Nach den dem Senat vorliegenden Feststellungsakten hat die aus dem Kläger und seiner Verlobten bestehende Grundstücksgemeinschaft im Januar 1989 eine Erklärung zur gesonderten und einheitlichen Feststellung der Besteuerungsgrundlagen für die Einkommenbesteuerung 1988 abgegeben. Den Angaben in der Erklärung folgend hat der Beklagte und Revisionsbeklagte (das Finanzamt -- FA --) den Abzugsbetrag nach § 10 e Abs. 1 EStG mit 16 375 DM festgestellt und dem Kläger und seiner Verlobten jeweils zur Hälfte zugerechnet. In dem Abzugsbetrag ist ein Nachholungsbetrag in Höhe von 3 542 DM für das Jahr 1987 enthalten. Im Einkommensteuerbescheid für 1988 hat das FA der Einkommensteuer erklärung des Klägers und der Mitteilung über die gesonderte und einheitliche Feststellung von Besteuerungsgrundlagen entsprechend einen Abzugsbetrag für den Miteigentumsanteil des Klägers an dem Einfamilienhaus in Höhe von 8 188 DM berücksichtigt. Sowohl der Feststellungsbescheid als auch der Einkommensteuerbescheid sind bestandskräftig.

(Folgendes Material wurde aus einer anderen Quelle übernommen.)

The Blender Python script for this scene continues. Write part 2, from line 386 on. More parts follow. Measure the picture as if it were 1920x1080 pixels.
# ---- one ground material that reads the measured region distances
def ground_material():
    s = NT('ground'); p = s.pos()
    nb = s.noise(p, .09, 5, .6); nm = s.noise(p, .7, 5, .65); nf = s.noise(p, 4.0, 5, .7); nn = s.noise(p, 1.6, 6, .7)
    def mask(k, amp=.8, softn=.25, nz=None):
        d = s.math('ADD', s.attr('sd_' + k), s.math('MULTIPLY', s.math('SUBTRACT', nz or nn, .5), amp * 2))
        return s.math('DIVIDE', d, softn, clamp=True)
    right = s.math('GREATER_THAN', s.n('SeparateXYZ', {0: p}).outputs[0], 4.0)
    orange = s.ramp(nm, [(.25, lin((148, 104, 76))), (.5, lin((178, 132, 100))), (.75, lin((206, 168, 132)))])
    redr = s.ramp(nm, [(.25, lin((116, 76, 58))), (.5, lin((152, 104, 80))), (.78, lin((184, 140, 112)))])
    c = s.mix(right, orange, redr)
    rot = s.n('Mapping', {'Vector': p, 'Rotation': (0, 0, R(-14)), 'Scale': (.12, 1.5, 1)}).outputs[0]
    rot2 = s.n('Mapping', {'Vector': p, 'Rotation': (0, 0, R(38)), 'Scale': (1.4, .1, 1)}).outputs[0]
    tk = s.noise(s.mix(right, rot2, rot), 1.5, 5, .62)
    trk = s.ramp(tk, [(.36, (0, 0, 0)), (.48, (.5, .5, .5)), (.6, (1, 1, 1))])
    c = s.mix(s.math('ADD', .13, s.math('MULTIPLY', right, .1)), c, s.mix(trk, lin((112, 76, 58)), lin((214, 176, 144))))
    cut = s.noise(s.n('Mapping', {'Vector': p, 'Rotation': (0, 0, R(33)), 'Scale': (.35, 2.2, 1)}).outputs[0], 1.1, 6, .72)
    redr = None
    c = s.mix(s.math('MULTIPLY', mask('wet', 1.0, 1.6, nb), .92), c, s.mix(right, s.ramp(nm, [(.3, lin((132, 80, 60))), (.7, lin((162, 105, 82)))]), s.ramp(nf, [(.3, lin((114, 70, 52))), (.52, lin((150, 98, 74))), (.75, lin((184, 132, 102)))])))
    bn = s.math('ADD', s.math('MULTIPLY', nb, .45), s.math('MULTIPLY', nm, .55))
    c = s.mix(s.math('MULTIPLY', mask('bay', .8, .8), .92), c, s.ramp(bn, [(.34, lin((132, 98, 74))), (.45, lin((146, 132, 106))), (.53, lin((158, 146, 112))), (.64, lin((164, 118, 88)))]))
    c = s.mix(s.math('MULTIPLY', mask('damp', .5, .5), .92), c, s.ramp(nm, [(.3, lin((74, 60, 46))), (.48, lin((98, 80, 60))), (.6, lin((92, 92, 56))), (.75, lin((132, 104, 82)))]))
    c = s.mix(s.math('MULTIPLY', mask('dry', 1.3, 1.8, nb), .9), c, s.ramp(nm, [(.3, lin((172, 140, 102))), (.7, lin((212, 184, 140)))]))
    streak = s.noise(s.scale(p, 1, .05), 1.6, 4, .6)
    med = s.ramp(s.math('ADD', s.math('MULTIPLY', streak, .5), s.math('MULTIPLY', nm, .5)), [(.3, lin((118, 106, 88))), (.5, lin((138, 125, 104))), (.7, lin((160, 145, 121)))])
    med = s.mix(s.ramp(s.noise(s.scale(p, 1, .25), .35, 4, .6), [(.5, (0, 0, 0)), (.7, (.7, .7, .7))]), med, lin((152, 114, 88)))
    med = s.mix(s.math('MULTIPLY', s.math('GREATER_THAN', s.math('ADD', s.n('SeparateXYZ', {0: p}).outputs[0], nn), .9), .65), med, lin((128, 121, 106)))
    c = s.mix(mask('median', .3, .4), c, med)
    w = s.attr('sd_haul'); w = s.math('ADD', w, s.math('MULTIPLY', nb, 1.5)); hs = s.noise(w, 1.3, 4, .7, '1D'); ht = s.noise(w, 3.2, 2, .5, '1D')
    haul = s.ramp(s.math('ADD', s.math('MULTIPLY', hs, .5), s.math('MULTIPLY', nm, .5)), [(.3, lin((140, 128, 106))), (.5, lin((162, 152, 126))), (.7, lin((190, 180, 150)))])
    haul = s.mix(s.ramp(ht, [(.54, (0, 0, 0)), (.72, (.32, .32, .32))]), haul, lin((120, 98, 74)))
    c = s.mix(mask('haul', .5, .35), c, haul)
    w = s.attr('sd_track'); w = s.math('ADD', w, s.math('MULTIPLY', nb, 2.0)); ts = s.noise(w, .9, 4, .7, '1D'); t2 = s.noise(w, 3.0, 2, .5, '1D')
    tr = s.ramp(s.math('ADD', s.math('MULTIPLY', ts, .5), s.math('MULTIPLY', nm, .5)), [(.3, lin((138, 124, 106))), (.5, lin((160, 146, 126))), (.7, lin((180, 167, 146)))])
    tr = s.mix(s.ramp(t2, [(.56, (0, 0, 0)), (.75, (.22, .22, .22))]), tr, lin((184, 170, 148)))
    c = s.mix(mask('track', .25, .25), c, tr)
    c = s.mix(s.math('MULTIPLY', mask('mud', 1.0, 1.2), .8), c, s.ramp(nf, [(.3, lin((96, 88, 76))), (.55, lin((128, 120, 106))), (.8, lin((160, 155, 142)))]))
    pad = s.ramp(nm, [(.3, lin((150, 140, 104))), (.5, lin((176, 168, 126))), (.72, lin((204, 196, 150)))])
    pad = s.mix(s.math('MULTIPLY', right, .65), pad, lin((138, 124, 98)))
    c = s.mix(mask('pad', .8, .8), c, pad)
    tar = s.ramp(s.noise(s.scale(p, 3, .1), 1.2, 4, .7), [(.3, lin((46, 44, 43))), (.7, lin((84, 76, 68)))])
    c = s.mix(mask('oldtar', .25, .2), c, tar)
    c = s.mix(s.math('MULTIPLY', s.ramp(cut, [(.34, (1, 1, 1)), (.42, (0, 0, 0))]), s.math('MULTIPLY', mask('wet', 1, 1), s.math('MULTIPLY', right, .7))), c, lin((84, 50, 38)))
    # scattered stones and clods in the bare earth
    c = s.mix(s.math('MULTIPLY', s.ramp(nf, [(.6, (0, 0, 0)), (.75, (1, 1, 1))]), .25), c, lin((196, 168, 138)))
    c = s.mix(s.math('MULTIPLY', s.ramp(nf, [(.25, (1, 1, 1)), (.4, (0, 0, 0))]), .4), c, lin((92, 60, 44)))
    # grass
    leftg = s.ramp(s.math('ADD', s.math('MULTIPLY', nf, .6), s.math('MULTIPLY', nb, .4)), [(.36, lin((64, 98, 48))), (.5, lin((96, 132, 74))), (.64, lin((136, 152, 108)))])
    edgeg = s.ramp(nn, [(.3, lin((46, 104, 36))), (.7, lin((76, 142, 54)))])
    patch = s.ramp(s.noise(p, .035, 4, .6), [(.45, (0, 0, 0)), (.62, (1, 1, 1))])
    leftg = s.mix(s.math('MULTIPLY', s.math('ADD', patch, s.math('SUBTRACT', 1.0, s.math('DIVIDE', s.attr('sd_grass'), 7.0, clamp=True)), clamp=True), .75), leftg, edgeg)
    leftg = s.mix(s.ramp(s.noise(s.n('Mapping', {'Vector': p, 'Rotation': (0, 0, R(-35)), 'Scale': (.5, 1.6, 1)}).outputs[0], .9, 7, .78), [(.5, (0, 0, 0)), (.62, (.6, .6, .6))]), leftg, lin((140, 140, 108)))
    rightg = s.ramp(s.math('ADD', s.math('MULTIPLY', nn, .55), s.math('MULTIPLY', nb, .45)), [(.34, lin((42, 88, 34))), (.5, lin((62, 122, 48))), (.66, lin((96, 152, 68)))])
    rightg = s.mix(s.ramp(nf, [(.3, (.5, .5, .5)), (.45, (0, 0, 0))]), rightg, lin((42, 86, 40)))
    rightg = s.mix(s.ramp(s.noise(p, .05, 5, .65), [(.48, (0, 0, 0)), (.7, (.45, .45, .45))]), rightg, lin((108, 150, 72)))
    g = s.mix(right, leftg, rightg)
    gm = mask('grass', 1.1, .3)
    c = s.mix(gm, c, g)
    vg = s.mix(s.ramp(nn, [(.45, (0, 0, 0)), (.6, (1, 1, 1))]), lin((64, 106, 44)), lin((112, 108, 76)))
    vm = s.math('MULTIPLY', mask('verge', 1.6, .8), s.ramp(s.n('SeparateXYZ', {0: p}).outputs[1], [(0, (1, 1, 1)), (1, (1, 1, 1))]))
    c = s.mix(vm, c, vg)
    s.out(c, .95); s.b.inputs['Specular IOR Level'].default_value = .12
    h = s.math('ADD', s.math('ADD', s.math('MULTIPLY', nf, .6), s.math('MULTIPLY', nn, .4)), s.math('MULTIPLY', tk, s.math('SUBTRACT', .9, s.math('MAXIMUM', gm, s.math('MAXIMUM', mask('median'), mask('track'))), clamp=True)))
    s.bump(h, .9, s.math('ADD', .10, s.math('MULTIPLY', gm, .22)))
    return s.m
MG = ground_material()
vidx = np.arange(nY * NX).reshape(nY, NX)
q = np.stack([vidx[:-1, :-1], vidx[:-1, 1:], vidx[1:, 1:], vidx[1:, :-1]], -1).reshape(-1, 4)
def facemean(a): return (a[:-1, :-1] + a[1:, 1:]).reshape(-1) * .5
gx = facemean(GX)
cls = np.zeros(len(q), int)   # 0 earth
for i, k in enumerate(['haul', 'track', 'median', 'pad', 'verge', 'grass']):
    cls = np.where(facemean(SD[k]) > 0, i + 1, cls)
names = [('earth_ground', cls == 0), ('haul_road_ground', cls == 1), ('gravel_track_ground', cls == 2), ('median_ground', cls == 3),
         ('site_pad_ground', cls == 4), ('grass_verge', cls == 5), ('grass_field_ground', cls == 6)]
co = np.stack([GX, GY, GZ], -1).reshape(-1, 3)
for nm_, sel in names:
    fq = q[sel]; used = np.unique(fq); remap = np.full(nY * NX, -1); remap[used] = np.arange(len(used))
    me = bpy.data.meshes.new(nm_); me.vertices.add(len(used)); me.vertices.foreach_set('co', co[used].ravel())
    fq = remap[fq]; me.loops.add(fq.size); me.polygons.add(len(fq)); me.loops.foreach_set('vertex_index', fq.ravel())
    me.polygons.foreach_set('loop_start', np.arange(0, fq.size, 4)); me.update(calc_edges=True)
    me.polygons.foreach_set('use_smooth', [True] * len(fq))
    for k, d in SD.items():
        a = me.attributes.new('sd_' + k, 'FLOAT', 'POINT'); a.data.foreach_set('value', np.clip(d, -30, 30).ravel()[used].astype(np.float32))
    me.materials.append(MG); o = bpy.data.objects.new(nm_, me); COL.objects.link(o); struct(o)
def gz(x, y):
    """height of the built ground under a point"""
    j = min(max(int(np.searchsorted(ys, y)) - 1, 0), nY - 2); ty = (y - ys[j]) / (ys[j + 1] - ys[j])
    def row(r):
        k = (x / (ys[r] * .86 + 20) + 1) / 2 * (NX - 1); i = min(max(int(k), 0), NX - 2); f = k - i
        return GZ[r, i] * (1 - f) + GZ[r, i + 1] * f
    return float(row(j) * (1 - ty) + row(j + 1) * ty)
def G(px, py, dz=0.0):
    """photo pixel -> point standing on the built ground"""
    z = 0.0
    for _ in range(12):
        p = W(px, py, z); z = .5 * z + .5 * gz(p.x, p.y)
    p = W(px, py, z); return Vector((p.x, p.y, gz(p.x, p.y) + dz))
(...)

2. Der Antrag des Klägers, das Verfahren bis zur Entscheidung über seine "Selbstanzeige" ruhen zu lassen, wird abgelehnt, da die Entscheidung über die Selbstanzeige den Ausgang des vorliegenden Verfahrens nicht berührt.
Bereits im Klageverfahren gegen die Einkommensteuerbescheide für 1989 und 1990 hat der Kläger vorgetragen, das Einfamilienhaus sei erst im Februar 1988 fertiggestellt und bezogen worden. Aufgrund des neuen Sachverhaltsvortrags hat das FA den Feststellungsbescheid für 1987 nach § 173 Abs. 1 Nr. 1 der Abgabenordnung (AO 1977) geändert und als ingesamt abziehbaren Betrag nur die Vorkosten in Höhe von 26 462 DM angesetzt. Den Einkommensteuerbescheid des Klägers für 1987 hat es entsprechend angepaßt und keine Grundförderung mehr berücksichtigt.
Den Feststellungsbescheid für 1988 hat es nicht geändert. Eine Änderung aufgrund der Selbstanzeige des Klägers nach § 173 AO 1977 kommt nicht in Betracht. Es liegt zwar eine neue Tatsache vor, weil das FA aufgrund der Angaben des Klägers davon ausging, das Gebäude sei bereits Ende 1987 fertiggestellt worden. Die neue Tatsache (Fertigstellung und Bezug im Februar 1988) hat rechtlich zur Folge, daß der Abzugszeitraum erst 1988 beginnt und somit die Miteigentumsanteile im ersten Jahr des Abzugszeitraums vereinigt worden sind. Nach der Rechtsprechung des Senats ist die Vereinigung im ersten Jahr des Abzugszeitraums zu berücksichtigen (Urteil vom 9. November 1994 X R 69/91, BFHE 176, 110, BStBl II 1995, 258). Dem Kläger stünde daher im Jahr 1988 nicht nur der halbe, sondern der volle Abzugsbetrag zu. Jedoch wäre der nachgeholte Betrag abzurechnen. Insgesamt würde die Änderung aufgrund der neuen Tatsache aber zu einer niedrigeren Steuer führen. Eine Änderung ist in diesen Fällen nur zulässig, wenn den Steuerpflichtigen kein grobes Verschulden am nachträglichen Bekanntwerden der neuen Tatsache trifft (§ 173 Abs. 1 Satz 1 Nr. 2 AO 1977). Diese Voraussetzung liegt im Streitfall nicht vor, weil der Kläger und seine Verlobte bewußt als Fertigstellungszeitpunkt Ende 1987 angegeben hatten, um bereits 1987 in den Genuß des Abzugsbetrages zu kommen.